Looks tasty, with that thin layer of chocolate covering the crunchy inside. Give me forbidden electric candy bar!


ETA: tl;dr --we need to store energy to deal with latency and load-balancing on the [electricity] grid. Plus, we have a lot of bricks already deployed in “the built environment.” Earth-abundant elements mean dirt cheap storage, and locally stored. I am sure I am oversimplifying. YMMV.


Which seems to be more of a hindrance than a reason for this - it’s not like you can take an existing brick wall and turn it into a battery (or series thereof). Each brick, apparently assuming it’s been made in a very particular way to begin with, requires a lot of processing and an individual coating for this to work. Also “only” $3 is a lot for a brick. Like orders of magnitude more than bricks might normally cost (because they’re made out of locally available materials, not necessarily what’s required to make this work). So, yeah, people will need batteries, but I still don’t see a situation where this works better than an actual dedicated battery, even if they could reduce costs (and increase functionality) by orders of magnitude.

I mean, if I have a choice of building a wall out of more expensive bricks, which needs to be specially constructed (at even more extra expense) so they’re all wired up properly, and I have to be super-careful in doing any kind of work on the wall because otherwise my battery might stop working or I can just buy a separate battery, which is replaceable/upgradable/expandable, I don’t know why I’d go for the wall.


It sounds like it’s proof of concept for some more practical energy storage device. More about the cool recipe than the finished product.

I guess the idea is that 20 years from now some totally unrecognizable evolution of this will be just the ticket for some particular use case.


There is a certain shade of red brick–a dark, almost melodious red, sombre and riddled with blue–that is my battery in St. Louis. …

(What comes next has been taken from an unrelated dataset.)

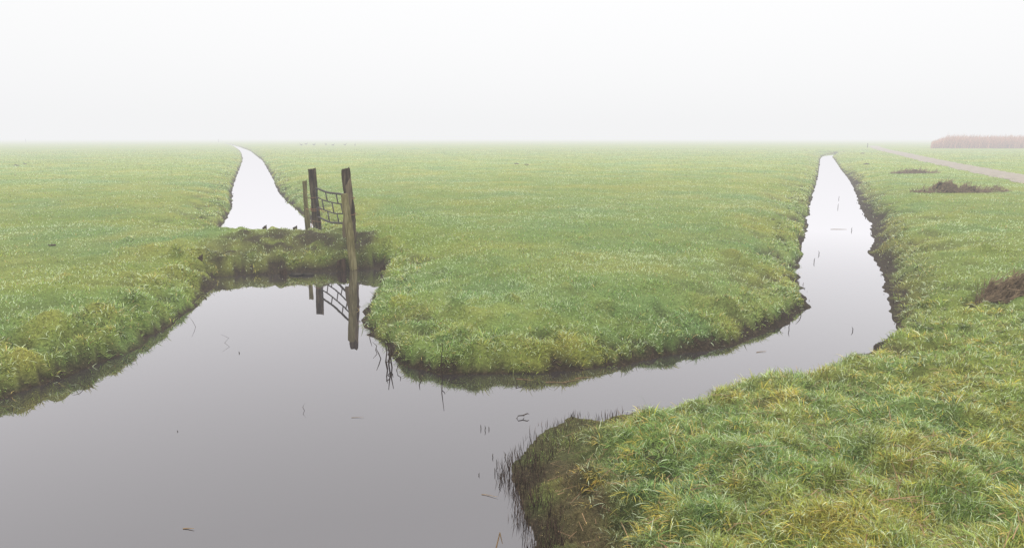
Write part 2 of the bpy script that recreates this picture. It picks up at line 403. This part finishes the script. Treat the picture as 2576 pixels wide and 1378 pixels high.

next generation’s Harold Brodkey?

I could imagine brick walls converted to made conductive could be a danger in a lightning storm

A given, as right now, it does not function as a usable battery. But my issues presume it did function as a storage device. The only way it makes sense to me is if the intention isn’t to make construction-brick batteries, but instead their hope is simply to one day be able to make cheap batteries (well, I guess technically capacitors) out of iron oxide-heavy silica (presumably using existing brick-manufacturing infrastructure to provide materials for part the process). That still doesn’t make a lot of sense to me, though.

Un-reinforced masonry walls? Not in seismic California.

If they can turn bricks into Cadbury Crunchies, that would be great!